The Customer Service Survey

Do You Want Positive Feedback or Honest Feedback?

by Peter Leppik on Fri, 2016-04-08 17:16

Which would you rather have: Positive customer feedback, or honest customer feedback?

Most people would probably say "both," but it's not always possible to have both. If the honest customer feedback isn't positive, then you can only get one or the other.

So when forced to choose, I would generally prefer honest feedback over positive feedback. As long as the person giving me feedback isn't being cruel or demeaning, I would rather hear about ways I can improve than get my ego stroked. At least that's what I say, and what the rational part of my mind thinks. In reality, hearing negative feedback can be hard, even though it's also much more valuable.

I think most business leaders would probably agree with me: it's better to get honest feedback from customers than positive feedback.

But the real-world incentives at most companies don't support this. Incentives based on customer feedback are always designed to encourage positive feedback, not honest feedback. That's because it's easy to measure how positive the customer feedback is, but almost impossible to measure how honest it is.

Where companies base bonuses and compensation on customer surveys, this leads to a perverse incentive to get customers to give higher scores no matter the customer's actual opinion. Is it any wonder that survey manipulation is so common?

The problem is that when customers don't give you the straight story, the feedback has no value. You might as well not do the survey at all if you can't get honest feedback.

So what's the solution?

The first step has to be to stop undermining yourself.
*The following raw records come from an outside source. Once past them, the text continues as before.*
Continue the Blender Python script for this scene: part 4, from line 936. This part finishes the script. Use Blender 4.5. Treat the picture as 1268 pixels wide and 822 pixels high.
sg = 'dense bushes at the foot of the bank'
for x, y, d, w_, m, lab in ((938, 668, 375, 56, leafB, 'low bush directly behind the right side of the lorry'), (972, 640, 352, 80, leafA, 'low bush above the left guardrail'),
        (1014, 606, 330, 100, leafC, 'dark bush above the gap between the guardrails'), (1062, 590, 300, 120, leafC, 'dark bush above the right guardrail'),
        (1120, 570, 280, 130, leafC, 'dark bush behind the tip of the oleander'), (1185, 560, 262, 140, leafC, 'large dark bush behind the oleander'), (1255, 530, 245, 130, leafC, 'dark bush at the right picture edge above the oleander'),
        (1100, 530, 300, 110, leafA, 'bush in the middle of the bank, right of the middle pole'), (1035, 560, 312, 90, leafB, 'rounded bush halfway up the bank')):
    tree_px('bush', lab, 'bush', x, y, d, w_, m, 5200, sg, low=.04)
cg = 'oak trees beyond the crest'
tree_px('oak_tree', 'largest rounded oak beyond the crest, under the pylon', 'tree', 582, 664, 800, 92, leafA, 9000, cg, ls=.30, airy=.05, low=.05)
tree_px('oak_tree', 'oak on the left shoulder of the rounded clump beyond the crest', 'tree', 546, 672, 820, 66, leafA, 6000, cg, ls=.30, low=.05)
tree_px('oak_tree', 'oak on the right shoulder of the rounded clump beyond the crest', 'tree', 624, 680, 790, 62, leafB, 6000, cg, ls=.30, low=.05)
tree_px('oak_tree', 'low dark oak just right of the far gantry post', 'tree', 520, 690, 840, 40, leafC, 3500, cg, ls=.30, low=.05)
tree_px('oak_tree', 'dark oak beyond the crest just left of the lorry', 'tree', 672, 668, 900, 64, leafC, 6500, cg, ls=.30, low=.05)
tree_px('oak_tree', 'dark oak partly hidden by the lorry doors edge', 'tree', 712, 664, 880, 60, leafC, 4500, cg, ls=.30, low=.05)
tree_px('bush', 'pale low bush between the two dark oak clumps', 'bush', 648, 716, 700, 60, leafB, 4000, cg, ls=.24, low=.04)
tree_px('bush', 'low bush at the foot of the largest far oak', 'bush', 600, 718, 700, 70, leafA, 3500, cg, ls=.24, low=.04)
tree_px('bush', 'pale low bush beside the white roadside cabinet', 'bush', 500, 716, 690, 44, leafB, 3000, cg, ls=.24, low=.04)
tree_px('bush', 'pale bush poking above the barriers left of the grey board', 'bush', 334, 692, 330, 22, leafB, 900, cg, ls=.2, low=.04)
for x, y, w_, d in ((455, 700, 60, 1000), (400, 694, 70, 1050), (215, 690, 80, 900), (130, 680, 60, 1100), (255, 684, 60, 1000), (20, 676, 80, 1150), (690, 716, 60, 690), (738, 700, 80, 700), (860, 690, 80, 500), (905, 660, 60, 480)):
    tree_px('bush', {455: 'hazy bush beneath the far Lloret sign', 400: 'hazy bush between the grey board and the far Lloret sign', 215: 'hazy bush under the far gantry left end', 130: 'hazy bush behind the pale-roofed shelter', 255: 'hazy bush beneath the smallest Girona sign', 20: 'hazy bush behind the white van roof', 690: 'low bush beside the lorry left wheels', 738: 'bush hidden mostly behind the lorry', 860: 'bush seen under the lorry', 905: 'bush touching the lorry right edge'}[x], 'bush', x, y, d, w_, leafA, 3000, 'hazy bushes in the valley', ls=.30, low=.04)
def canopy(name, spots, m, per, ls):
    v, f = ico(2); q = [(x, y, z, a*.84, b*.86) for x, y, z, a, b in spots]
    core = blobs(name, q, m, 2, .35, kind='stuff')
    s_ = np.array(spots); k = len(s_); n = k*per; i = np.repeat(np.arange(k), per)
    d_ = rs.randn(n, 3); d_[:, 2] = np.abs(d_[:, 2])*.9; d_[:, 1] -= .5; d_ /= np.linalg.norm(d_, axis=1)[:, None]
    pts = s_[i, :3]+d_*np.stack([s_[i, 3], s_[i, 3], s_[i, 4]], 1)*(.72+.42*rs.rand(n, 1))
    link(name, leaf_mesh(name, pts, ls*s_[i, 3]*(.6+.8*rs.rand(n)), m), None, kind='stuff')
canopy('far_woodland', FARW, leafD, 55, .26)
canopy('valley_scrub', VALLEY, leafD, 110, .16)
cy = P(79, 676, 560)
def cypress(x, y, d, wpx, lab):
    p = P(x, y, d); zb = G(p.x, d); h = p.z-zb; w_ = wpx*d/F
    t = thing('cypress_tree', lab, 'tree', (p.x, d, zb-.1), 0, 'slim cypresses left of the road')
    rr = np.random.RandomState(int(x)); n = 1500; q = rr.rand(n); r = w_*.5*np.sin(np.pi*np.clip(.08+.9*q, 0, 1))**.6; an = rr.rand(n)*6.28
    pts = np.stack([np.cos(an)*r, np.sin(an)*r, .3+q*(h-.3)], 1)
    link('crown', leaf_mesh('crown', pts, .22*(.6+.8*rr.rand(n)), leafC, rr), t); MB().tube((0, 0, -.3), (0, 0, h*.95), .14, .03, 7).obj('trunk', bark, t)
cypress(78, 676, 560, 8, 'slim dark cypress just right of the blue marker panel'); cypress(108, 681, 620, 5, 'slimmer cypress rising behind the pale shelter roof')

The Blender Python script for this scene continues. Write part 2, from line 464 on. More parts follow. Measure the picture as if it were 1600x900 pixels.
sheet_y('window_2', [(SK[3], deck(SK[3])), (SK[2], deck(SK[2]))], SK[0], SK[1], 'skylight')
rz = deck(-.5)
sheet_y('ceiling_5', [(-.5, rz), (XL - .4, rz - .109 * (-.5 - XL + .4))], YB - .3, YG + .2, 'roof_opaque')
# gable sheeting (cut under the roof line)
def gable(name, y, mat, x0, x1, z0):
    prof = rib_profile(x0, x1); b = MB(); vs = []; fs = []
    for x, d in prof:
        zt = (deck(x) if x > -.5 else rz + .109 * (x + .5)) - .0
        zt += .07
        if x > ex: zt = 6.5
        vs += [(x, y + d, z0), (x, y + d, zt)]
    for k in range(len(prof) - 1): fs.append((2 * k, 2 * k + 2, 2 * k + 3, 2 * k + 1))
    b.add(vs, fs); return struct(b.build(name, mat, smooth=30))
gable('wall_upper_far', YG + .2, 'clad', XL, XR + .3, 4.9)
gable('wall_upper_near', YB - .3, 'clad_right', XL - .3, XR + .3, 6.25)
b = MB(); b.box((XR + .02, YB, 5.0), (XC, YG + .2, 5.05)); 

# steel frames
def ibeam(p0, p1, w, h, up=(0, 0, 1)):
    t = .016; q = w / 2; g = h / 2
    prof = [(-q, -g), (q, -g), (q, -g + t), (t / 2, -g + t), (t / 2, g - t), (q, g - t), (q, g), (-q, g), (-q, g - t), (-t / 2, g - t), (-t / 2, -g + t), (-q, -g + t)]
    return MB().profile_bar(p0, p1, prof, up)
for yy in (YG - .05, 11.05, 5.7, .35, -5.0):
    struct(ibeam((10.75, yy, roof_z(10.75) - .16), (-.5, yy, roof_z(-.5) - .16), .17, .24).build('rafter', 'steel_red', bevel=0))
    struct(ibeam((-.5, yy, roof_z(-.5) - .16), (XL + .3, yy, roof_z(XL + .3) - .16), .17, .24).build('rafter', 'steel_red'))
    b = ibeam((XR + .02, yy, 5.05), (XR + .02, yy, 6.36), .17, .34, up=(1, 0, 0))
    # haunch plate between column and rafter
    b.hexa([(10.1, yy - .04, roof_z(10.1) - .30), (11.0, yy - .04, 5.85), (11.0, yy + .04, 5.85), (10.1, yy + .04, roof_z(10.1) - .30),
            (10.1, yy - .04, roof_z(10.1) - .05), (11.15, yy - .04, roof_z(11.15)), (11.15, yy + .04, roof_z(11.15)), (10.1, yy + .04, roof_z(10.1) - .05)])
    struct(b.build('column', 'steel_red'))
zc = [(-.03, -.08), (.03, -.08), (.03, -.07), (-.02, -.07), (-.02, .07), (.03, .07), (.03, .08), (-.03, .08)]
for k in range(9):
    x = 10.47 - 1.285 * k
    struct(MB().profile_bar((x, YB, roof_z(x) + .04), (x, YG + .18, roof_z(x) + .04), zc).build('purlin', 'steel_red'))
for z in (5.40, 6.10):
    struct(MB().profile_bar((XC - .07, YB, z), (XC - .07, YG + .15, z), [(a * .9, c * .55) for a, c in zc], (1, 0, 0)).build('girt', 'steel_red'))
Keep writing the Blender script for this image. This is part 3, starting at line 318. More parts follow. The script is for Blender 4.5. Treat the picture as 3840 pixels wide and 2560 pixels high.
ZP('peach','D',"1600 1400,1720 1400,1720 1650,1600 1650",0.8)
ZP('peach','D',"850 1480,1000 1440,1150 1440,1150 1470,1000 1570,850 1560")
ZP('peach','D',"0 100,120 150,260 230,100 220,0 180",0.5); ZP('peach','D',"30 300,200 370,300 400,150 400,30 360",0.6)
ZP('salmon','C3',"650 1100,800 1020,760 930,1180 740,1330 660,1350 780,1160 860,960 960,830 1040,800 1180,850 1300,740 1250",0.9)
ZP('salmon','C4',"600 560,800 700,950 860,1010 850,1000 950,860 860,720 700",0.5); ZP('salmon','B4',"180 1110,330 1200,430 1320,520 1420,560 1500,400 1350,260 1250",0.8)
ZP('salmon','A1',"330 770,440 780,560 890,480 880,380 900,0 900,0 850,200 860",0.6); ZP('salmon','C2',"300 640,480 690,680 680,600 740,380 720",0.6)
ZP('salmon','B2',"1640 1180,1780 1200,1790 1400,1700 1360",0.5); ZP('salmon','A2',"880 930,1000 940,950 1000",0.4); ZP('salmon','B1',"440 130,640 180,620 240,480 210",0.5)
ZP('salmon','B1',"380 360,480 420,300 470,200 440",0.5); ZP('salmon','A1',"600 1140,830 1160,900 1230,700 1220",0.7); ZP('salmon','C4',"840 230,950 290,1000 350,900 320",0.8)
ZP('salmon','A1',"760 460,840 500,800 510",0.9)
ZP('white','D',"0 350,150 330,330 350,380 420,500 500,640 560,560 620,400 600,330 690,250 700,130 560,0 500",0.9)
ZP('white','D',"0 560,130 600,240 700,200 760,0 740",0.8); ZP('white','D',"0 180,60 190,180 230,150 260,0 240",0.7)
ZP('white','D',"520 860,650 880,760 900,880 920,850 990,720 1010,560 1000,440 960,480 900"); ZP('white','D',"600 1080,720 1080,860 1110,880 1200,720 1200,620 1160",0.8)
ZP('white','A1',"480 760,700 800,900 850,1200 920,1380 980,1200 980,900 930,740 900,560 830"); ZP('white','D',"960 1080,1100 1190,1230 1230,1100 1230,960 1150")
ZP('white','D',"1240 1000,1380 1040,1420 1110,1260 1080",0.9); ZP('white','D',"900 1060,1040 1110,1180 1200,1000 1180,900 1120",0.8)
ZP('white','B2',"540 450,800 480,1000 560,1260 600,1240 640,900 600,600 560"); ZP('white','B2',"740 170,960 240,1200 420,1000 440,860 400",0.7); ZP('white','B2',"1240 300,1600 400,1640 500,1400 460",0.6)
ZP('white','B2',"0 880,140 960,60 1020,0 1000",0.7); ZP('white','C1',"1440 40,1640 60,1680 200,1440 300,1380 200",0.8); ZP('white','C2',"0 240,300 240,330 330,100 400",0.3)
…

If you give employees incentives to only deliver positive feedback, stop that.

That probably means you shouldn't be using survey scores for employee bonuses at all, since it's difficult-to-impossible to create an incentive system that encourages honest feedback.

The next steps are much harder. The goal is to create a culture where customer feedback is seen as constructive criticism and an opportunity to improve. That will require significant effort coaching employees in how to listen to customers without becoming defensive or negative.

But if your customer surveys are biased towards giving you positive, rather than honest, feedback, then you're not getting any value anyway.